TURN IT UP

D-

A would-be hip-hop star (Pras) struggles to escape the projects and preserve the integrity of his “art” in a sea of drug dealers and industry sharks in Robert Adetuyi’s crushingly obvious, utterly banal debut feature. “Turn It Up” might be a salable title for the result, but “Turn It Off” would be more apt.

Actually, the music score is one of the happier surprises in the picture, since it’s remarkably restrained; this is a tale of a relatively quiet rapper, heaven be praised. The movie also doesn’t look too bad; cinematographer Hubert Taczanowski is clearly a professional. But that pretty much exhausts the virtues on display here. Adetuyi’s script isn’t so much a screenplay as it’s a string of cliches, with dialogue mostly consisting of endless repetitions of the “F” word and its longer “MF” relative, along with lots of “yo’s,” “cools,” “chills,” and “man’s.” The acting is dreadful across the board. Pras poses like a mannequin and mouths his lines as though he were reading them phonetically off a teleprompter. As his buddy-manager, Ja Rule is looser, but he just does the predictable gangsta strut. Vondie Curtis Hall, his hair a maze of curls, is broodingly impassive as the hero’s long-lost father, who returns after his ex-wife’s death to teach sonny-boy how to write music with true feeling.

But as bad as the picture is from a purely narrative and technical standpoint, it’s even worse in terms of its attitudes and presumptions. Although it pushes lessons that wouldn’t be out of place on Oprah or Dr. Laura (take responsibility for your children, be loyal to your friends, don’t do drugs), it wants to have things both ways by periodically glorifying the violence and brutality it pretends to condemn, regaling us with gunfights in which assault weapons charmingly mow down great rows of villains (inept marksmen all).
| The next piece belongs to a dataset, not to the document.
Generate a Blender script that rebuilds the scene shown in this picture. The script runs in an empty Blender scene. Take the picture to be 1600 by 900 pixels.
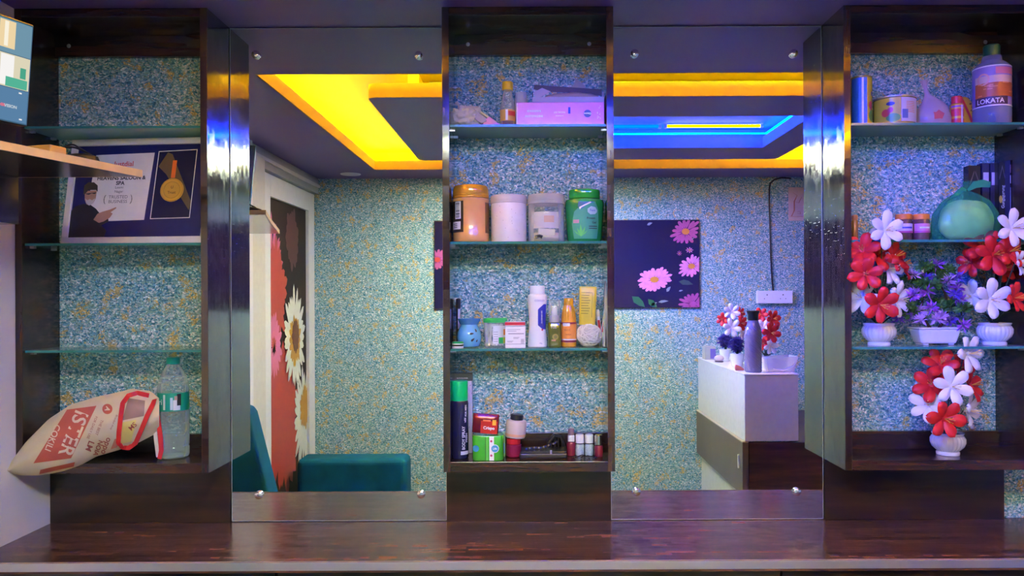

And it panders to its target audience by ostentatiously fingering Caucasians, Orientals and Hispanics as the source of all the protagonist’s difficulties: the level of subtlety is nicely demonstrated in the fact that the ultimate music industry heel is named Mr. White (John Ralston).

One imagines that there must have been some good intentions behind a film like “Turn It Up,” but they’ve been so mangled in the telling and obscured by the poor writing, stilted acting and leaden direction that they’re no longer even vaguely apparent. The picture may attract the audiences for whom it’s been so manipulatively fashioned, but in the final analysis it’s more exploitative than uplifting.